Seven: Private T. Lewis, Royal Warwickshire Regiment, who served with the Mounted Infantry in South Africa during the Boer War, and was killed in action during the attack on St. Julien on 25 April 1915

Queen’s Sudan 1896-98 (4455. Pte. T. Lewis. 1/R. War: R.); Queen’s South Africa 1899-1902, 5 clasps, Cape Colony, Driefontein, Johannesburg, Diamond Hill, Belfast (4455 Drmr: T. Lewis, Rl. Warwick: Regt.); King’s South Africa 1901-02, 2 clasps, South Africa 1901, South Africa 1902 (4455 Pte. J. [sic] Lewis. Rl: Warwick: Regt.); 1914-15 Star (3335 Pte. T. Lewis. R. War: R.); British War and Victory Medals (3335 Pte. T. Lewis. R. War. R.); Khedive’s Sudan 1896-1908, 2 clasps, The Atbara, Khartoum (No. 4455 Pte. T. Lewis 1st Royal Warwickshire Regt. 1898) contemporarily engraved naming; Memorial Plaque (Thomas Lewis) in card envelope of issue with Buckingham Palace enclosure, the pre-Great War medals mounted upon a florally engraved contemporary silver brooch bar, the Great War medals loose, contact marks, very fine, the Great War medals nearly extremely fine (8) £800-£1,200

Thomas Lewis was born in Chichester, Sussex, in 1877 and attested for the Royal Warwickshire Regiment in 1895. Posted to the 1st Battalion, he served in the re-conquest of the Sudan in 1898, and was present at the Battle of the Atbara and Omderman. Transferring to the 2nd Battalion, he served with them in South Africa during the Boer War, and was one of the 230 men of the Regiment that served as Mounted Infantry (only the Regiment’s Mounted Infantry element qualified for the King’s South Africa Medal).
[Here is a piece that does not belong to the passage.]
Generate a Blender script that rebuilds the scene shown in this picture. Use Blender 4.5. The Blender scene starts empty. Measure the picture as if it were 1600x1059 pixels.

Lewis was discharged in 1907, after 12 years’ service, but following the outbreak of the Great War re-enlisted in his old Regiment. He served with the 1st Battalion during the Great War on the Western Front from 3 December 1914, and was killed in action during the Battalion’s ill-fated attack at St. Julien on 25 April 1915, where the Regiment suffered over 200 men killed. He has no known grave and is commemorated on the Ypres (Menin Gate) Memorial, Belgium.

Sold with a postcard photograph of the recipient in the uniform of a member of the British Mounted Infantry from the Boer War period, and another group photograph.

Sold with copied medal roll extracts and other research.